One of the company mentioned Mr. Thomas Hollis, the strenuous Whig, who used to send over Europe presents of democratical books, with their boards stamped with daggers and caps of liberty. Mrs. Carter said, ’He was a bad man. He used to talk uncharitably.’ Johnson. ’Poh! poh! Madam; who is the worse for being talked of uncharitably? Besides, he was a dull poor creature as ever lived: and I believe he would not have done harm to a man whom he knew to be of very opposite principles to his own. I remember once at the Society of Arts, when an advertisement was to be drawn up, he pointed me out as the man who could do it best. This, you will observe, was kindness to me. I however slipt away, and escaped it.’
Mrs. Carter having said of the same person, ‘I doubt he was an Atheist.’ Johnson. ’I don’t know that. He might perhaps have become one, if he had had time to ripen, (smiling.) He might have EXUBERATED into an Atheist.’
Sir Joshua Reynolds praised Mudge’s Sermons. Johnson. ’Mudge’s Sermons are good, but not practical. He grasps more sense than he can hold; he takes more corn than he can make into meal; he opens a wide prospect, but it is so distant, it is indistinct. I love Blair’s Sermons. Though the dog is a Scotchman, and a Presbyterian, and every thing he should not be, I was the first to praise them. Such was my candour,’ (smiling.) Mrs. Boscawen. ’Such his great merit to get the better of all your prejudices.’ Johnson. ’Why, Madam, let us compound the matter; let us ascribe it to my candour, and his merit.’
In the evening we had a large company in the drawing-room, several ladies, the Bishop of Killaloe, Dr. Percy, Mr. Chamberlayne, of the Treasury, &c. &c.

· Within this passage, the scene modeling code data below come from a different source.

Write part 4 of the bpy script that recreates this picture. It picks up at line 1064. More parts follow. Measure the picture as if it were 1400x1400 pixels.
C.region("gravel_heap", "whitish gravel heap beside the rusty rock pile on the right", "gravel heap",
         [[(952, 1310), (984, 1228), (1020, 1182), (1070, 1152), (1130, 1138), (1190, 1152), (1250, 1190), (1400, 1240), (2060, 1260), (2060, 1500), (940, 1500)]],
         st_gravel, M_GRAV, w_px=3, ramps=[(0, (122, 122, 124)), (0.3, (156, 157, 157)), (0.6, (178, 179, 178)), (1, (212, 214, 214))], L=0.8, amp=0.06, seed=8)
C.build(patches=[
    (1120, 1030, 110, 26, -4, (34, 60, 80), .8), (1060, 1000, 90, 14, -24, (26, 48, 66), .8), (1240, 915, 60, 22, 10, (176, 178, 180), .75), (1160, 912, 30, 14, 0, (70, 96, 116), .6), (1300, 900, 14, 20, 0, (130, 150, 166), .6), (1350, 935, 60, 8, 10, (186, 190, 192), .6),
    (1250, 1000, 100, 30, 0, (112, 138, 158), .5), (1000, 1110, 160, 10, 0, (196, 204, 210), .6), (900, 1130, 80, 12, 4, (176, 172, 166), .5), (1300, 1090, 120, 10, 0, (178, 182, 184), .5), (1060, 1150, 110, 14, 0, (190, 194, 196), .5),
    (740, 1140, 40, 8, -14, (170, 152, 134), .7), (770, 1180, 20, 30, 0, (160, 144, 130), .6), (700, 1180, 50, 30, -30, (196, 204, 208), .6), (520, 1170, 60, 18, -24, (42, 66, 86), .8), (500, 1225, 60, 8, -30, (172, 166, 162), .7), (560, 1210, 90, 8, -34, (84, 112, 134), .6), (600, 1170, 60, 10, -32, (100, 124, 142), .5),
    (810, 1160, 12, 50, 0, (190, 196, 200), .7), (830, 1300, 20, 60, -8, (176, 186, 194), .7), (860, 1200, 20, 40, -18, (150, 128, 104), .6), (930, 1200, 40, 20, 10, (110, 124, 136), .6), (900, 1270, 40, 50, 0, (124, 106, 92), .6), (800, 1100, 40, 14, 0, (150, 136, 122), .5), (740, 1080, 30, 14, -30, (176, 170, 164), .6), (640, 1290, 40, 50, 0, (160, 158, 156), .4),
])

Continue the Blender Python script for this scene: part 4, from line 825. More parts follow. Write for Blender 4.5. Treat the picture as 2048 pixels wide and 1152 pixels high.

Talking of a very respectable authour, he told us a curious circumstance in his life, which was, that he had married a printer’s devil. Reynolds. ’A printer’s devil, Sir! Why, I thought a printer’s devil was a creature with a black face and in rags.’ Johnson. ’Yes, Sir. But I suppose, he had her face washed, and put clean clothes on her. (Then looking very serious, and very earnest.) And she did not disgrace him; the woman had a bottom of good sense.’ The word bottom thus introduced, was so ludicrous when contrasted with his gravity, that most of us could not forbear tittering and laughing; though I recollect that the Bishop of Killaloe kept his countenance with perfect steadiness, while Miss Hannah More slyly hid her face behind a lady’s back who sat on the same settee with her. His pride could not bear that any expression of his should excite ridicule, when he did not intend it; he therefore resolved to assume and exercise despotick power, glanced sternly around, and called out in a strong tone, ‘Where’s the merriment?’ Then collecting himself, and looking aweful, to make us feel how he could impose restraint, and as it were searching his mind for a still more ludicrous word, he slowly pronounced, ‘I say the woman was fundamentally sensible;’ as if he had said, hear this now, and laugh if you dare. We all sat composed as at a funeral.